These moments are undoubtedly social gatherings for them, but they alter my relationship to my space entirely. I have felt uncomfortable in many spaces before, but never so literally. I no longer step outside at night. Actually, stepping outside is a stretch — I do not even turn on the light in my living room past midnight so as not to make this group of men aware of my existence. And when I do come back after the window of 12, I try to rush into my house and opening the lock on my latch seems like a war of its own. The last time it happened, there was huge flood light on me and they all went quite. As someone who lives to pick fights, I have had nothing to do about this situation. And so everything has been altered - the way I move, the way I listen, the way I leave the house, and the way I return to it.
No one asks them to lower their voices at 1 a.m., yet I remain aware of my own visibility at all times. That imbalance sits at the centre of this project. I have often wanted to walk outside and photograph them directly with my harsh flash. I do not do that because I do, in fact, live alone. Instead, for me, there are these photographs.
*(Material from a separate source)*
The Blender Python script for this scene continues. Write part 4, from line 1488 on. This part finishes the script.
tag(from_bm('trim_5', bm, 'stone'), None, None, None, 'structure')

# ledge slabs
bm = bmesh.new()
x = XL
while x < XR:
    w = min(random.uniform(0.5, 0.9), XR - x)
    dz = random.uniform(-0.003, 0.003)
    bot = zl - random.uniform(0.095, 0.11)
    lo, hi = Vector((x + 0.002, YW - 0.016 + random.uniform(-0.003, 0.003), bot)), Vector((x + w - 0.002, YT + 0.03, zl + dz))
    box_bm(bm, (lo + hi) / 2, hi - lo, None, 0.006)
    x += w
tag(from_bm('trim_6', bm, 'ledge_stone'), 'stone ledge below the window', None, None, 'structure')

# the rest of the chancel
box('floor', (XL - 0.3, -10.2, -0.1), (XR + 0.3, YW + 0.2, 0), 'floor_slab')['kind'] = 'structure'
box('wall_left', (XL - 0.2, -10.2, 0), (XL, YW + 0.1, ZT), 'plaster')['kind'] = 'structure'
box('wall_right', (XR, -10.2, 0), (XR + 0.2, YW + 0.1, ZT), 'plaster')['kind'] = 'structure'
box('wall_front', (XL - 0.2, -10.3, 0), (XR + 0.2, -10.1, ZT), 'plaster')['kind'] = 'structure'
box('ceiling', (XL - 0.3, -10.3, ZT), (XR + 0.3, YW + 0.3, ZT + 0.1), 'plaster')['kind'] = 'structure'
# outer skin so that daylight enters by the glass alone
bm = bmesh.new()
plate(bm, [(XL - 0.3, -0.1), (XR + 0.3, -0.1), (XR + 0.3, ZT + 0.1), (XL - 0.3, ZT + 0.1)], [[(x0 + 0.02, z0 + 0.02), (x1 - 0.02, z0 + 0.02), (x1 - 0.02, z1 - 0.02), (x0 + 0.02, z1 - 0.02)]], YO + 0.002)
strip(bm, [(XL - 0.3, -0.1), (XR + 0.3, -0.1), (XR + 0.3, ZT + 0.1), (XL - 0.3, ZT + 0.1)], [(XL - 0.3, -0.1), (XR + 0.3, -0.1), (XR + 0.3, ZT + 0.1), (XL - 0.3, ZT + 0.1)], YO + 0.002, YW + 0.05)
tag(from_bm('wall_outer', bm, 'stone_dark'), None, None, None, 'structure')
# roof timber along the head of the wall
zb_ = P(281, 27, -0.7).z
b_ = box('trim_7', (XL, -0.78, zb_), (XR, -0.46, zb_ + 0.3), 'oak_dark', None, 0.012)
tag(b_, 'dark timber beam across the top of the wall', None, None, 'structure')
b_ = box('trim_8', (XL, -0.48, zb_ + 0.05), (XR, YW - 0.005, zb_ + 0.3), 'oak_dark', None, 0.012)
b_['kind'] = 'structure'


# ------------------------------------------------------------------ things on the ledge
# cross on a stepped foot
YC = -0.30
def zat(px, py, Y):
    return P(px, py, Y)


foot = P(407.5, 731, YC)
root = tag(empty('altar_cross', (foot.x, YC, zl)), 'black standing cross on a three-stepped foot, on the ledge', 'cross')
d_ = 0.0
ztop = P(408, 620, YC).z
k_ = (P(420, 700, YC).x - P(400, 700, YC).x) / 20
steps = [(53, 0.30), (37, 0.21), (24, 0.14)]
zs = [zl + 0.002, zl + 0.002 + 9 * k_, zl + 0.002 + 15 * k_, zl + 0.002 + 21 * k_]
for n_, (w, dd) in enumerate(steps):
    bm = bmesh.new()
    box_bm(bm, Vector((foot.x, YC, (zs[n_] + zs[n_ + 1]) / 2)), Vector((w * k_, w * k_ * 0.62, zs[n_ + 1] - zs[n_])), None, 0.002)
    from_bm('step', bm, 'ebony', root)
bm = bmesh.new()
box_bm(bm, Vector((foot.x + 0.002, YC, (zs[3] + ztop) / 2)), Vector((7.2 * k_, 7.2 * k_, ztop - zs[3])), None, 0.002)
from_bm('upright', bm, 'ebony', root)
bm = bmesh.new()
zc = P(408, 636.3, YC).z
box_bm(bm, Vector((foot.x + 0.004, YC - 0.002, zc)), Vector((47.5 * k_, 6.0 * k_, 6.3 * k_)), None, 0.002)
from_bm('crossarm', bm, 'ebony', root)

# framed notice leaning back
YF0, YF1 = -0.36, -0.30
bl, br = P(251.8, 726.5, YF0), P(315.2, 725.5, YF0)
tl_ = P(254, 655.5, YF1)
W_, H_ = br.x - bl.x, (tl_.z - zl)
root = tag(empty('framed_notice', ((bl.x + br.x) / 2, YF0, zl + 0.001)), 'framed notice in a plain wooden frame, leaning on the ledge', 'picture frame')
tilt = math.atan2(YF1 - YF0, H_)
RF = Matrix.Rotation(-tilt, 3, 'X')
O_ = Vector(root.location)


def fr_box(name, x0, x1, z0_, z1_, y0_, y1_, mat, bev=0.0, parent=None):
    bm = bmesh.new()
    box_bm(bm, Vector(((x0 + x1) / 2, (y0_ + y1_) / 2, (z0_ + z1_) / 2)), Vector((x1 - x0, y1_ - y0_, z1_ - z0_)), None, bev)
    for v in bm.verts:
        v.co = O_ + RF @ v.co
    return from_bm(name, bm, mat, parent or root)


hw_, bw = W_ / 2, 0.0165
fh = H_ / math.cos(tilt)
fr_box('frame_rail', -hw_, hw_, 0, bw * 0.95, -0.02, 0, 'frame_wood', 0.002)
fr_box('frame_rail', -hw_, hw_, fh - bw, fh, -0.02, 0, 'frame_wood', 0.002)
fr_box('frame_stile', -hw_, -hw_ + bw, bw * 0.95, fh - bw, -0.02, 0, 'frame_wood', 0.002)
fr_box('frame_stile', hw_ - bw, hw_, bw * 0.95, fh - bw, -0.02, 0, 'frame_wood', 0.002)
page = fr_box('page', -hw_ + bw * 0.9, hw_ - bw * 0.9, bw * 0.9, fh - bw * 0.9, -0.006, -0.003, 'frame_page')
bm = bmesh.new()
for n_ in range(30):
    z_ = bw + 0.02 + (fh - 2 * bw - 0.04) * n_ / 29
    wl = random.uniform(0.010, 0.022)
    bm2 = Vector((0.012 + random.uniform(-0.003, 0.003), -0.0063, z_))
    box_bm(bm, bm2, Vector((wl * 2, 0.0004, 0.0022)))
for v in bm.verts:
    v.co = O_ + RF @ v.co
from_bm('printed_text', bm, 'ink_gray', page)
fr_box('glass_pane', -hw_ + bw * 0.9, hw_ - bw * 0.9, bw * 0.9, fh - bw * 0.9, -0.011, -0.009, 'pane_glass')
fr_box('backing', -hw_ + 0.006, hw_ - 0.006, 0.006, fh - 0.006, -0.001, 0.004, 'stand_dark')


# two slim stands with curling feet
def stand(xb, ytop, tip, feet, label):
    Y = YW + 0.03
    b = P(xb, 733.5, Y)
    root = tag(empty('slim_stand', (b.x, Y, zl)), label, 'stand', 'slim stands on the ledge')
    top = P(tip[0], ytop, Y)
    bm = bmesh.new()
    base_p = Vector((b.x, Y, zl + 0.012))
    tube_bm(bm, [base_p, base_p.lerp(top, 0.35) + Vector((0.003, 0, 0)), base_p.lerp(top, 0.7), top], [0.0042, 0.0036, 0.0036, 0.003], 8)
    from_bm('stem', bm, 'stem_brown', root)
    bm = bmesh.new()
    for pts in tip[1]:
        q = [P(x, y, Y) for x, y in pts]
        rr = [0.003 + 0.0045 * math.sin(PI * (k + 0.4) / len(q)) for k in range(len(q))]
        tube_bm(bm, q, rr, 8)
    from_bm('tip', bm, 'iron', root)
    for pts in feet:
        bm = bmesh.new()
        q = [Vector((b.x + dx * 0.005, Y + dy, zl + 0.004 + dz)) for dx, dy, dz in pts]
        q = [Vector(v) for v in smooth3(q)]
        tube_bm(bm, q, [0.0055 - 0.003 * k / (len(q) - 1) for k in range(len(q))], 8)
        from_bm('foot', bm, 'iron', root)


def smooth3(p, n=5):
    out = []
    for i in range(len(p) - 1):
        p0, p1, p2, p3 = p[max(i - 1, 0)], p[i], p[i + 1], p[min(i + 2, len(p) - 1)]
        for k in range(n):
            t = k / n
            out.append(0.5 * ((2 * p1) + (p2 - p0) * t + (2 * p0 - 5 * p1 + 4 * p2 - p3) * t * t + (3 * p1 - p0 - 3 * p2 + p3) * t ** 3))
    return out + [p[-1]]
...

At the beginning of 2026, I moved to a considerably smaller town. Because I had to find housing last minute, I naturally did not have many options. I have many issues with this particular residence, but I also inevitably ended up in a neighbourhood I consistently struggle to feel comfortable in. I do not wear the clothes I used to wear before moving here. I hesitate to sit outside so as not to be perceived. If all of that was not already enough, across a very narrow street from my house is another building. The corresponding floor to mine is occupied by multiple men, while I, on the other hand, live alone.
This project exists between what I see during the day and what I hear at night.
During the day, the street appears ordinary. Nothing really seems to be happening. The photographs reflect this stillness. At night, however, things are very different. Voices travel easily across the street. I hear groups of men talking, shouting, laughing, and singing loudly to even louder music late into the night. Sometimes I hear them aggressively cleaning, which somehow feels scarier than the laughing. My guess is they gather to eat at night, but why do it outside? Why does it feel so aggressive from where I stand?